THE REQUEST
Provide the records once more, identical to the original.

PROVIDED DATA

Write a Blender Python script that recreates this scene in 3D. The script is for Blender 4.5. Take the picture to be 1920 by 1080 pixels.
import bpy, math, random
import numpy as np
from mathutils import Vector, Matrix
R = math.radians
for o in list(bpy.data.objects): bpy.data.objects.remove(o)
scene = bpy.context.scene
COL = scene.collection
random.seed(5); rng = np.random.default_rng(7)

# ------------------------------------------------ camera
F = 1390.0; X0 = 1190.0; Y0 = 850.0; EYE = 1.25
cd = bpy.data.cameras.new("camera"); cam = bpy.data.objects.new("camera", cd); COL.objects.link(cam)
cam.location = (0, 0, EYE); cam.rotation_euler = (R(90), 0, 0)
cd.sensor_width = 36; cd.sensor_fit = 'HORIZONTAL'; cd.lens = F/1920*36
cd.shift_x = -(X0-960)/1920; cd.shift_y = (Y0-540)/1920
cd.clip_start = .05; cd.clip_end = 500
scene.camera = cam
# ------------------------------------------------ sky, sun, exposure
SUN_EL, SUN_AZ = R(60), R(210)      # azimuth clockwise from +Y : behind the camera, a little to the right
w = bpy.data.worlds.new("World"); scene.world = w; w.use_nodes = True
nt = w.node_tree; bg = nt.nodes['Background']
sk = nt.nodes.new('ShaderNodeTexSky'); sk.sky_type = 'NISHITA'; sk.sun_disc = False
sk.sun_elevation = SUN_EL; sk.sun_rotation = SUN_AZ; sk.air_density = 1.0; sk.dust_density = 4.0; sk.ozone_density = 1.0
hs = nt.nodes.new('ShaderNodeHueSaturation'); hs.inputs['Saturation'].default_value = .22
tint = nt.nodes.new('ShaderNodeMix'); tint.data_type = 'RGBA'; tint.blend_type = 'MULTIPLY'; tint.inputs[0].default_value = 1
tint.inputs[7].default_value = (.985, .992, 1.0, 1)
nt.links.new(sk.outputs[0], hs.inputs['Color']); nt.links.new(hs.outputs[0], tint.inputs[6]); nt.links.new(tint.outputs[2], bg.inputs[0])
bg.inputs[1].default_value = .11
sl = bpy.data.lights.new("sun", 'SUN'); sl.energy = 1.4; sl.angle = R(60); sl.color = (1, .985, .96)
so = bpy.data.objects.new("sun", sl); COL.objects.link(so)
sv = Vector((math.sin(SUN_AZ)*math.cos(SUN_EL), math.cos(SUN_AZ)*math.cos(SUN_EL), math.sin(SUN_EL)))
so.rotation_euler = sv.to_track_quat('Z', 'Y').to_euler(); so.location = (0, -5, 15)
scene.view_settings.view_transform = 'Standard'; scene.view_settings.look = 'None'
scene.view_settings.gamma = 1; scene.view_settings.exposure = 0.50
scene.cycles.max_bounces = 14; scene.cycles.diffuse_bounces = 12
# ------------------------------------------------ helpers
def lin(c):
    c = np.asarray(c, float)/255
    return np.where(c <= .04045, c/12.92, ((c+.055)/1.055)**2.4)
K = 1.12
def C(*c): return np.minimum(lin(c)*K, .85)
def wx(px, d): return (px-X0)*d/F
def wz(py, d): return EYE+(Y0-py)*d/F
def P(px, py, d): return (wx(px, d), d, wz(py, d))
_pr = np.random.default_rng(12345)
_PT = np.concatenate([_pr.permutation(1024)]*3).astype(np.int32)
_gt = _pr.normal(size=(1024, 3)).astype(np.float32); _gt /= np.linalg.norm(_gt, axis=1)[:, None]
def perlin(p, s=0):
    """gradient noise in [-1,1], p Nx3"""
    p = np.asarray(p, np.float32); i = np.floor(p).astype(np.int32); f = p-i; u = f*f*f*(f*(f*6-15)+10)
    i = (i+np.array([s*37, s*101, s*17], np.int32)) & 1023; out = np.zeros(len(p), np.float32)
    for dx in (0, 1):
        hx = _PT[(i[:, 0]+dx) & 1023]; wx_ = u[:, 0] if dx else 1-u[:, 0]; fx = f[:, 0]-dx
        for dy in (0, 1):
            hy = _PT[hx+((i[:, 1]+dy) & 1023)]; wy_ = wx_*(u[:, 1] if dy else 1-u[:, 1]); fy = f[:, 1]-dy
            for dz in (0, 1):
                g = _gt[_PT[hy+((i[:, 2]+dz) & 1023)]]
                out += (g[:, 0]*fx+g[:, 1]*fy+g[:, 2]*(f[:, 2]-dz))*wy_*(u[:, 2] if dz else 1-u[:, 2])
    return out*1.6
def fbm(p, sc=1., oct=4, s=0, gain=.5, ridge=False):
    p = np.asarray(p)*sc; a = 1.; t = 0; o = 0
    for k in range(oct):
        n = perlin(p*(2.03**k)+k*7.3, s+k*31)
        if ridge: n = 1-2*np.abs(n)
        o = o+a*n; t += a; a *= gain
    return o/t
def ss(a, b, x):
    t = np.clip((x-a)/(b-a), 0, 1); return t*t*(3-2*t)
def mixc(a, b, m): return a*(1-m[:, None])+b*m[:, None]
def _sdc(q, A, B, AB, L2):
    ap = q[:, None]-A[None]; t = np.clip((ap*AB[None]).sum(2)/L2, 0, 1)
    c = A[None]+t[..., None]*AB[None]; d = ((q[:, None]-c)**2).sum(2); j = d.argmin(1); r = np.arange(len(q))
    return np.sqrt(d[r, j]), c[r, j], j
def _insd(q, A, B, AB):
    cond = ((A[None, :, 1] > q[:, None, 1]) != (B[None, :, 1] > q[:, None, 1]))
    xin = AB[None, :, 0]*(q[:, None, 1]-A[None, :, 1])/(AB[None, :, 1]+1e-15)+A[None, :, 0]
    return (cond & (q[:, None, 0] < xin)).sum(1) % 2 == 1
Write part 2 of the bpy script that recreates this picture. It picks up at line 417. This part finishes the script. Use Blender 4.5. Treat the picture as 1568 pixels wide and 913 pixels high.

TASK SOLUTION
Write a Blender Python script that recreates this scene in 3D. The script is for Blender 4.5. Take the picture to be 1920 by 1080 pixels.
import bpy, math, random
import numpy as np
from mathutils import Vector, Matrix
R = math.radians
for o in list(bpy.data.objects): bpy.data.objects.remove(o)
scene = bpy.context.scene
COL = scene.collection
random.seed(5); rng = np.random.default_rng(7)

# ------------------------------------------------ camera
F = 1390.0; X0 = 1190.0; Y0 = 850.0; EYE = 1.25
cd = bpy.data.cameras.new("camera"); cam = bpy.data.objects.new("camera", cd); COL.objects.link(cam)
cam.location = (0, 0, EYE); cam.rotation_euler = (R(90), 0, 0)
cd.sensor_width = 36; cd.sensor_fit = 'HORIZONTAL'; cd.lens = F/1920*36
cd.shift_x = -(X0-960)/1920; cd.shift_y = (Y0-540)/1920
cd.clip_start = .05; cd.clip_end = 500
scene.camera = cam
# ------------------------------------------------ sky, sun, exposure
SUN_EL, SUN_AZ = R(60), R(210)      # azimuth clockwise from +Y : behind the camera, a little to the right
w = bpy.data.worlds.new("World"); scene.world = w; w.use_nodes = True
nt = w.node_tree; bg = nt.nodes['Background']
sk = nt.nodes.new('ShaderNodeTexSky'); sk.sky_type = 'NISHITA'; sk.sun_disc = False
sk.sun_elevation = SUN_EL; sk.sun_rotation = SUN_AZ; sk.air_density = 1.0; sk.dust_density = 4.0; sk.ozone_density = 1.0
hs = nt.nodes.new('ShaderNodeHueSaturation'); hs.inputs['Saturation'].default_value = .22
tint = nt.nodes.new('ShaderNodeMix'); tint.data_type = 'RGBA'; tint.blend_type = 'MULTIPLY'; tint.inputs[0].default_value = 1
tint.inputs[7].default_value = (.985, .992, 1.0, 1)
nt.links.new(sk.outputs[0], hs.inputs['Color']); nt.links.new(hs.outputs[0], tint.inputs[6]); nt.links.new(tint.outputs[2], bg.inputs[0])
bg.inputs[1].default_value = .11
sl = bpy.data.lights.new("sun", 'SUN'); sl.energy = 1.4; sl.angle = R(60); sl.color = (1, .985, .96)
so = bpy.data.objects.new("sun", sl); COL.objects.link(so)
sv = Vector((math.sin(SUN_AZ)*math.cos(SUN_EL), math.cos(SUN_AZ)*math.cos(SUN_EL), math.sin(SUN_EL)))
so.rotation_euler = sv.to_track_quat('Z', 'Y').to_euler(); so.location = (0, -5, 15)
scene.view_settings.view_transform = 'Standard'; scene.view_settings.look = 'None'
scene.view_settings.gamma = 1; scene.view_settings.exposure = 0.50
scene.cycles.max_bounces = 14; scene.cycles.diffuse_bounces = 12
# ------------------------------------------------ helpers
def lin(c):
    c = np.asarray(c, float)/255
    return np.where(c <= .04045, c/12.92, ((c+.055)/1.055)**2.4)
K = 1.12
def C(*c): return np.minimum(lin(c)*K, .85)
def wx(px, d): return (px-X0)*d/F
def wz(py, d): return EYE+(Y0-py)*d/F
def P(px, py, d): return (wx(px, d), d, wz(py, d))
_pr = np.random.default_rng(12345)
_PT = np.concatenate([_pr.permutation(1024)]*3).astype(np.int32)
_gt = _pr.normal(size=(1024, 3)).astype(np.float32); _gt /= np.linalg.norm(_gt, axis=1)[:, None]
def perlin(p, s=0):
    """gradient noise in [-1,1], p Nx3"""
    p = np.asarray(p, np.float32); i = np.floor(p).astype(np.int32); f = p-i; u = f*f*f*(f*(f*6-15)+10)
    i = (i+np.array([s*37, s*101, s*17], np.int32)) & 1023; out = np.zeros(len(p), np.float32)
    for dx in (0, 1):
        hx = _PT[(i[:, 0]+dx) & 1023]; wx_ = u[:, 0] if dx else 1-u[:, 0]; fx = f[:, 0]-dx
        for dy in (0, 1):
            hy = _PT[hx+((i[:, 1]+dy) & 1023)]; wy_ = wx_*(u[:, 1] if dy else 1-u[:, 1]); fy = f[:, 1]-dy
            for dz in (0, 1):
                g = _gt[_PT[hy+((i[:, 2]+dz) & 1023)]]
                out += (g[:, 0]*fx+g[:, 1]*fy+g[:, 2]*(f[:, 2]-dz))*wy_*(u[:, 2] if dz else 1-u[:, 2])
    return out*1.6
def fbm(p, sc=1., oct=4, s=0, gain=.5, ridge=False):
    p = np.asarray(p)*sc; a = 1.; t = 0; o = 0
    for k in range(oct):
        n = perlin(p*(2.03**k)+k*7.3, s+k*31)
        if ridge: n = 1-2*np.abs(n)
        o = o+a*n; t += a; a *= gain
    return o/t
def ss(a, b, x):
    t = np.clip((x-a)/(b-a), 0, 1); return t*t*(3-2*t)
def mixc(a, b, m): return a*(1-m[:, None])+b*m[:, None]
def _sdc(q, A, B, AB, L2):
    ap = q[:, None]-A[None]; t = np.clip((ap*AB[None]).sum(2)/L2, 0, 1)
    c = A[None]+t[..., None]*AB[None]; d = ((q[:, None]-c)**2).sum(2); j = d.argmin(1); r = np.arange(len(q))
    return np.sqrt(d[r, j]), c[r, j], j
def _insd(q, A, B, AB):
    cond = ((A[None, :, 1] > q[:, None, 1]) != (B[None, :, 1] > q[:, None, 1]))
    xin = AB[None, :, 0]*(q[:, None, 1]-A[None, :, 1])/(AB[None, :, 1]+1e-15)+A[None, :, 0]
    return (cond & (q[:, None, 0] < xin)).sum(1) % 2 == 1
Write part 2 of the bpy script that recreates this picture. It picks up at line 417. This part finishes the script. Use Blender 4.5. Treat the picture as 1568 pixels wide and 913 pixels high.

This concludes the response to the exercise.